Saddam ‘must be captured alive’

A leading human rights group has called on the US to state its intention not to kill Saddam Hussein, if he is found.

The executive director of Human Rights Watch, Kenneth Roth, has called for the former Iraqi leader to be captured alive in order that he can stand trial.

Mr. Roth recently wrote to the US defence secretary, Donald Rumsfeld, calling for the administration to try Saddam for genocide, war crimes and crimes against humanity before an “independent and impartial tribunal”.

The letter follows reports that Paul Bremer, head of the Coalition Provisional Authority, told journalists that US forces did not want to take Saddam Hussein alive, and that senior US officials – including Mr. Rumsfeld and Vice-President Cheney – have allegedly been discussing whether it might be preferable to kill Saddam Hussein rather than capture him alive.

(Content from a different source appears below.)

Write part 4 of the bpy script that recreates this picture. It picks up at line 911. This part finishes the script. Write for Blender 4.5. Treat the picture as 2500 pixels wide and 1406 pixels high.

Mr. Roth commented: “Putting Saddam Hussein on trial will be complicated, but it has to be done. You don’t build respect for the rule of law by choosing to kill someone, no matter how heinous their crimes, because it’s the easier thing to do.”

He also pointed out that killing the leader could amount to “a green light for Iraqis to take justice into their own hands”, and that it would miss the opportunity to expose the true extent of his atrocities in a court and to hold him accountable to the Iraqi people.

Human Rights Watch has also claimed said that any decision to kill Saddam Hussein as an alternative to capturing him alive might violate international humanitarian law.

The US-led coalition has already tried to kill Saddam Hussein, however, most notably at the start of the conflict in Iraq back in March when they shelled a compound where he was believed to be staying.

And during an attempt on the dictator’s life last month, his two sons Uday and Qusay were killed when a palace in Mosul came under intensive gunfire from American troops.

But following that attack, US deputy secretary of state Richard Armitage told American news station CNN that the military was keen to capture the ousted leader alive, although he would be killed if he posed a risk to the safety of the soldiers that are tracking him down.

The US military authorities are offering a $25m reward for anyone who can provide information leading to the capture of Saddam Hussein.